Great Expectations (of Service)

Posted by Frank van Schie on September 04, 2008

A Brazilian guy came to work with my company in the Netherlands. For a personal project, he needed an electronics part, a transformer. So he searched around Rotterdam for an electronics store, and found one.

"Sure," they said, "our branch in the Limburg, in the south of the country, has it. We'll have it shipped here, and it'll be here next week."

This was, in his view, terrible service. "After all," he reasoned, "How long could it possibly take to ride there and back again by motorcycle?!".

Minimum wage, as of 2008/2009 in Brazil is around €163 per month. In the Netherlands it's €1160. Sending a cheap Dutch courier would most likely have doubled his transformer in price, while in Brazil it would have made hardly a dent in the price.


No Comments to Great Expectations (of Service)

  • I hear many foreigners complain about the low service level in the Netherlands. It takes ages before a waiter comes to take your order.
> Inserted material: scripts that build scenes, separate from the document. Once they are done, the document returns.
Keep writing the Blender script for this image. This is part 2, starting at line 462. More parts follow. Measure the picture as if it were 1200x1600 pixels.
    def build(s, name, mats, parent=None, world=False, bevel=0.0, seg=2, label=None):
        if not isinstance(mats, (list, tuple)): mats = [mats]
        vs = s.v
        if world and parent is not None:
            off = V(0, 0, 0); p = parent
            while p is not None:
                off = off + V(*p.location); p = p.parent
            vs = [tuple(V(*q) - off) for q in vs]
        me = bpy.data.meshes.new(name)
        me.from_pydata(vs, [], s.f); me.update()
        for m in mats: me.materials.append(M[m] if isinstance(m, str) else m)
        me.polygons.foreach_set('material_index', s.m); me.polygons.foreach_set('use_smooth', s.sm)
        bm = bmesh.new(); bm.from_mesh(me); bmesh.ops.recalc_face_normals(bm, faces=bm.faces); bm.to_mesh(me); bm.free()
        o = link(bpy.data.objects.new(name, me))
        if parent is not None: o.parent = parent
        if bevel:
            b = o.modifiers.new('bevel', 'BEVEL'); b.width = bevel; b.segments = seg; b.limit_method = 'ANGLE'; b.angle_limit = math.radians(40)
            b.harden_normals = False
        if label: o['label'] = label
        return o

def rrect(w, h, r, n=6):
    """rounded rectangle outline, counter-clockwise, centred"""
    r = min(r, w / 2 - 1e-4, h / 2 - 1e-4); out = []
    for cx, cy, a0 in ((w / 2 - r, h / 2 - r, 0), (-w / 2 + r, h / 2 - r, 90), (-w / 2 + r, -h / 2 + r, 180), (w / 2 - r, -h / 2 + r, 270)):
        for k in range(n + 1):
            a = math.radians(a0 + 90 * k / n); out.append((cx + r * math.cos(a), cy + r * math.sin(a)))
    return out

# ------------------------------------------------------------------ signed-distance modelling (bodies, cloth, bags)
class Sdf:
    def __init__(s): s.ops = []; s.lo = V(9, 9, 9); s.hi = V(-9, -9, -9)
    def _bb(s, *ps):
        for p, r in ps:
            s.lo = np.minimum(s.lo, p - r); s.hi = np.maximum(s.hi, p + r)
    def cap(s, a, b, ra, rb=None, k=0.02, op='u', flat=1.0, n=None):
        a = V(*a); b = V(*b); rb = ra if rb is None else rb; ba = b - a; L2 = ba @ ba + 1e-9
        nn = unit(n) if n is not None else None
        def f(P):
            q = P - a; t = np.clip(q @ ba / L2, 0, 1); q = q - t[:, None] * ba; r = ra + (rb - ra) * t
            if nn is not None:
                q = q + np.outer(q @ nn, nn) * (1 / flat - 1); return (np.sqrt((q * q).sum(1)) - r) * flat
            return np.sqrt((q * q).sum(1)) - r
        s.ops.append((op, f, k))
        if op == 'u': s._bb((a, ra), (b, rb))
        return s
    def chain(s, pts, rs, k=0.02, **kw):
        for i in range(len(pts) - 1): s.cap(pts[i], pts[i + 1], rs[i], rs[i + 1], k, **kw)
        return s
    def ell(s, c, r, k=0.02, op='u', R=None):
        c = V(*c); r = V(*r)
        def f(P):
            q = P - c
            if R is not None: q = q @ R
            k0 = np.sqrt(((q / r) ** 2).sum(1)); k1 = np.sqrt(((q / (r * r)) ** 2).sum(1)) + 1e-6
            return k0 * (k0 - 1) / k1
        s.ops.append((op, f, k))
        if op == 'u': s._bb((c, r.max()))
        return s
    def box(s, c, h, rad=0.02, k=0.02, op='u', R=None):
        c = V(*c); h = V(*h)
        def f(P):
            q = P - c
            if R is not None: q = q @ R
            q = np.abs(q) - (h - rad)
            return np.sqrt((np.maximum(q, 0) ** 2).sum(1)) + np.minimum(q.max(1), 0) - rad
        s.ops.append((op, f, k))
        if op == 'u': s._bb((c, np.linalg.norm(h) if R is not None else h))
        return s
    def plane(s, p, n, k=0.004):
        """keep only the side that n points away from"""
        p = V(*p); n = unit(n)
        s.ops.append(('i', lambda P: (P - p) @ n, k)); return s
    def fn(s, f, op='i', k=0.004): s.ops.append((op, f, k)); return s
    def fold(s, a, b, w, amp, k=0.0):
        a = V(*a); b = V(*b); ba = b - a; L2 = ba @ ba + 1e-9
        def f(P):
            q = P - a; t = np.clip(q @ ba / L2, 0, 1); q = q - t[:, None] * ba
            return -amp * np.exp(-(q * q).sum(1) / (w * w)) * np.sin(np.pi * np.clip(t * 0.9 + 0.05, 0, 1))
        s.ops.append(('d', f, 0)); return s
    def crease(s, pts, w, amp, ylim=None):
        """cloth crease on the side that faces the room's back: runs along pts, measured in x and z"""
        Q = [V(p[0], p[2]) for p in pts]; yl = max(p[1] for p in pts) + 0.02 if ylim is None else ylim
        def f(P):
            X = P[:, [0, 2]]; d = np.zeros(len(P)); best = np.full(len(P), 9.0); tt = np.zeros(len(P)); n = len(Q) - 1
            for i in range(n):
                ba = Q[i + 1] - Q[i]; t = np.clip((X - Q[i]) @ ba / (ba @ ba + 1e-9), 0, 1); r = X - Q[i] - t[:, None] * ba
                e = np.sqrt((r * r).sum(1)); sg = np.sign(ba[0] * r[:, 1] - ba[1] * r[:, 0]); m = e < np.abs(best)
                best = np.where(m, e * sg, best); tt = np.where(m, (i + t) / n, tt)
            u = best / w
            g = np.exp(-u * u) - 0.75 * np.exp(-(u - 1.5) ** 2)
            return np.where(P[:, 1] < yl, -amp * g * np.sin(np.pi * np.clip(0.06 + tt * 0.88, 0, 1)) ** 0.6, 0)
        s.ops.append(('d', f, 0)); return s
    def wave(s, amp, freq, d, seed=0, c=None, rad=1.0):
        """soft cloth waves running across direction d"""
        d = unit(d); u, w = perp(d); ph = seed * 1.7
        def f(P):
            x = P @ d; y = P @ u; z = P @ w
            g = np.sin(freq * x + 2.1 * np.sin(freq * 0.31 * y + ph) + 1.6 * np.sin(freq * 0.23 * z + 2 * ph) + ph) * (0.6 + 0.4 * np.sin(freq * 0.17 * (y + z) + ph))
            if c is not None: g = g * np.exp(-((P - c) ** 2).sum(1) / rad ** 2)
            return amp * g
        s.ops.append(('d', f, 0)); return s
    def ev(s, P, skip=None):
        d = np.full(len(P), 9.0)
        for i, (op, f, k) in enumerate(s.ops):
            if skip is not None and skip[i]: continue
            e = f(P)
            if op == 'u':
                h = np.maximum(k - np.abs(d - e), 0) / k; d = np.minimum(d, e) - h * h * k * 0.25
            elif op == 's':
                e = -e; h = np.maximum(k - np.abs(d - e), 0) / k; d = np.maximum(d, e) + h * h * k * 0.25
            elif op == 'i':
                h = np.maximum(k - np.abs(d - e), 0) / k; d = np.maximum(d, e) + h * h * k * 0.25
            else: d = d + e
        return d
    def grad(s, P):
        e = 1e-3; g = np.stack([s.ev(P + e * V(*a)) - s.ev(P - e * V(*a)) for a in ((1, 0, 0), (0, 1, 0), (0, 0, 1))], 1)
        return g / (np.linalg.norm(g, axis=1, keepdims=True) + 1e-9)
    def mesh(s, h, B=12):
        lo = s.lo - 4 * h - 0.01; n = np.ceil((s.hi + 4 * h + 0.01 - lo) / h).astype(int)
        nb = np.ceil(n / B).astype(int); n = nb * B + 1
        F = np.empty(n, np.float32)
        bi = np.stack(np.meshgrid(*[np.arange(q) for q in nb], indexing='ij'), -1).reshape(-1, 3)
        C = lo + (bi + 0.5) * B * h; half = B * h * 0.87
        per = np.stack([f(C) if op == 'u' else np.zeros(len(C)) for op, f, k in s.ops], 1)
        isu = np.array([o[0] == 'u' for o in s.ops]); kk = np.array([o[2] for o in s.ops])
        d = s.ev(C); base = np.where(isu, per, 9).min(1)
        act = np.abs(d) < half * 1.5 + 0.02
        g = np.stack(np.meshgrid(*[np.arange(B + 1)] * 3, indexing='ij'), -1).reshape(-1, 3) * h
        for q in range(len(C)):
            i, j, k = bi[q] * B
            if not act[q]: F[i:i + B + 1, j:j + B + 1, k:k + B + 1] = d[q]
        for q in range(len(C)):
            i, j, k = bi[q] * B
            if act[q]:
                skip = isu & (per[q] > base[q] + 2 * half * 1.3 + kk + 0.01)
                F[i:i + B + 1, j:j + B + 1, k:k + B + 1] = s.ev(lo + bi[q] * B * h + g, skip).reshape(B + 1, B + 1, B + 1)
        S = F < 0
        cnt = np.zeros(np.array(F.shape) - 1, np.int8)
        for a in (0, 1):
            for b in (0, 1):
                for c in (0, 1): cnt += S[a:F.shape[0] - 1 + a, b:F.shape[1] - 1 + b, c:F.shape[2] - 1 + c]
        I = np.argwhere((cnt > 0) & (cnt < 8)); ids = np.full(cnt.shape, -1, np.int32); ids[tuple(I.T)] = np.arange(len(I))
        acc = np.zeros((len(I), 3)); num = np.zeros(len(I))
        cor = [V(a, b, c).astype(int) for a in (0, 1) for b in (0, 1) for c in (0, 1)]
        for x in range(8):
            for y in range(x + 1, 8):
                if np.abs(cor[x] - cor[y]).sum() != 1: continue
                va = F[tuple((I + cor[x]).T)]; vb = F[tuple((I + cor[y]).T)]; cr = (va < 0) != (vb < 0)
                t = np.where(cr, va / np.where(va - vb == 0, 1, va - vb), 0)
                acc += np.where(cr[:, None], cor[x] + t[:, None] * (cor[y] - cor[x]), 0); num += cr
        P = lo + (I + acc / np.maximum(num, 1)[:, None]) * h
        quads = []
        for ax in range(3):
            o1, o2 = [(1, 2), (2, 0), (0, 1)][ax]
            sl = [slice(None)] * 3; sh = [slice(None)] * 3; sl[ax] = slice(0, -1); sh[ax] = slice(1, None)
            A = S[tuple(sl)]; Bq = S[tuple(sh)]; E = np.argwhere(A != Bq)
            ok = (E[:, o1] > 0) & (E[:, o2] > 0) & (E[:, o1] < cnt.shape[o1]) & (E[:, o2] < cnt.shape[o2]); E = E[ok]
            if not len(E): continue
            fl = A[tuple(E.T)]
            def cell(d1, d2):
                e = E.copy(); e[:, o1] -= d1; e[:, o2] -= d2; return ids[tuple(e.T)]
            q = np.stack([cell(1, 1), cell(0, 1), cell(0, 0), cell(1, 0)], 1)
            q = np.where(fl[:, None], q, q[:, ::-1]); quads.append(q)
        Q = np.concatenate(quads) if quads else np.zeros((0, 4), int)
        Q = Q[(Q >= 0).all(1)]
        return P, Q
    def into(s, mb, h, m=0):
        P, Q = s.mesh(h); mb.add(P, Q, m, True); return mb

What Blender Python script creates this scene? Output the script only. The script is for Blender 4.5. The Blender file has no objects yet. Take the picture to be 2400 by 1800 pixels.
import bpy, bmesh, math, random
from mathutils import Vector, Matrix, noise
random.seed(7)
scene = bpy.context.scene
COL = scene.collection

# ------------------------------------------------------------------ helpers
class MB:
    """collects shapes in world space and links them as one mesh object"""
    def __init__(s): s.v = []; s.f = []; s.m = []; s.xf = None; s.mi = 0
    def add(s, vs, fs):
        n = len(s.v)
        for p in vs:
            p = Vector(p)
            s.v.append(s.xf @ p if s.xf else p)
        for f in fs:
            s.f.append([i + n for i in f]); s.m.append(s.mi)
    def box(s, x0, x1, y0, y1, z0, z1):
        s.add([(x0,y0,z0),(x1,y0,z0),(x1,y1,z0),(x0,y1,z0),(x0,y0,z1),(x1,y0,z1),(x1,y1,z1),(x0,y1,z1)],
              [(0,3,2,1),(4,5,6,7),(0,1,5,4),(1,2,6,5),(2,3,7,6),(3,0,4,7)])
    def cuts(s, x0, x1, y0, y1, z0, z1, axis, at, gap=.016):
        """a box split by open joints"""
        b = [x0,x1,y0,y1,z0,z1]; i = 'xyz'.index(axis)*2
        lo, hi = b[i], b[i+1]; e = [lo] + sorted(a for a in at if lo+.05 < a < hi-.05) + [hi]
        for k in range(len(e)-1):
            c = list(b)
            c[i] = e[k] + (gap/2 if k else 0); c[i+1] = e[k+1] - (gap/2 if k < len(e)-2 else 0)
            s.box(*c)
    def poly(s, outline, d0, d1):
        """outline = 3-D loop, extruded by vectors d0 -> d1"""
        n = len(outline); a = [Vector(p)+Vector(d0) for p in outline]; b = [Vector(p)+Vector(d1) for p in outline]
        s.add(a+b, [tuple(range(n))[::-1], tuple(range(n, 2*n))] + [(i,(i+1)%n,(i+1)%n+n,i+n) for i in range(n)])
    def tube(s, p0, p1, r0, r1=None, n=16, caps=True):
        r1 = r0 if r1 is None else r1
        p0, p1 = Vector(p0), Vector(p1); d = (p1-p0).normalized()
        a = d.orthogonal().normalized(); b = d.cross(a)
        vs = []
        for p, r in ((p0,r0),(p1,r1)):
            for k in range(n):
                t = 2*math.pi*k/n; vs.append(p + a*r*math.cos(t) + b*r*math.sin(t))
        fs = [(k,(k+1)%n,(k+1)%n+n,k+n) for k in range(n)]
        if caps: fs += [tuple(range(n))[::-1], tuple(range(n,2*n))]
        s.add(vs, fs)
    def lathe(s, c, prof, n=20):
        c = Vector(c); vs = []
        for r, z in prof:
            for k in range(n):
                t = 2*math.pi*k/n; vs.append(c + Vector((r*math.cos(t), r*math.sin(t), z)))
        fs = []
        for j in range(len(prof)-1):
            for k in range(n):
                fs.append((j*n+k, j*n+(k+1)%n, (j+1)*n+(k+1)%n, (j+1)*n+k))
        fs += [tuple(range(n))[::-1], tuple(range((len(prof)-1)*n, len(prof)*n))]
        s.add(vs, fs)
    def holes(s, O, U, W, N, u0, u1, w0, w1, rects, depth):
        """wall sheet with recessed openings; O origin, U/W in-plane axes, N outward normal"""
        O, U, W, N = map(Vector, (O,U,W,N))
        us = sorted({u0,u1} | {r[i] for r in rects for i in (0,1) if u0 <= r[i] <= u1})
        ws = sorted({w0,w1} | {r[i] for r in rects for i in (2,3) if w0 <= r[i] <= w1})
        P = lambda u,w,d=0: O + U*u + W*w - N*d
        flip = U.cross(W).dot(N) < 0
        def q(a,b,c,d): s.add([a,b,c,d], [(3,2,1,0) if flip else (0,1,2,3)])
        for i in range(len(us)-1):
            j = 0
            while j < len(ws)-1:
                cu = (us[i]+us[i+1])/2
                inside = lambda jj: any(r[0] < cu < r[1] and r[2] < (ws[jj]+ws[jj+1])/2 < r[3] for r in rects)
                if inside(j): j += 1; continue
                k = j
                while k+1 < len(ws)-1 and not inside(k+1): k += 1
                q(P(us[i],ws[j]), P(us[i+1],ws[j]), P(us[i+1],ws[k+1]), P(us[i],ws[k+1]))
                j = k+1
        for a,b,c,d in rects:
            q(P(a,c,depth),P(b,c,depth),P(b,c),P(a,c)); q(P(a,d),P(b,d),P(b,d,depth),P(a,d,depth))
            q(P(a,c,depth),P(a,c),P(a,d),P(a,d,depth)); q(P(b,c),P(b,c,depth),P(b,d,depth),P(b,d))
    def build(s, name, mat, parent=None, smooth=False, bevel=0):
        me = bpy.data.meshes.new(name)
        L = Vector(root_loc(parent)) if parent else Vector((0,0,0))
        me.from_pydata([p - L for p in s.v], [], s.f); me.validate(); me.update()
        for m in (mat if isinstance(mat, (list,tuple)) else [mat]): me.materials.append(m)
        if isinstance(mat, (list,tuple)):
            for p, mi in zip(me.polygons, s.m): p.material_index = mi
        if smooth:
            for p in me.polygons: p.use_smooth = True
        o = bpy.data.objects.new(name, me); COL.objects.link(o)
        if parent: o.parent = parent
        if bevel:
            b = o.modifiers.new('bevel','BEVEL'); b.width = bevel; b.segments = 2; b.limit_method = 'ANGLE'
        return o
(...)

Don't they want to earn money?

    Because of our social system, wages are relatively equal. A university educated manager does earn more than a hair dresser, but the difference is not as big as in other countries. It may be double, but not tenfold. For comparison, in China, a farmer earns about 50 Euro a month, while a Master's degree engineer earns 800 Euro.

    My point being: the manager of a bar will think twice before he schedules another person to work that evening. As a result, only one or two waiters are running their asses of.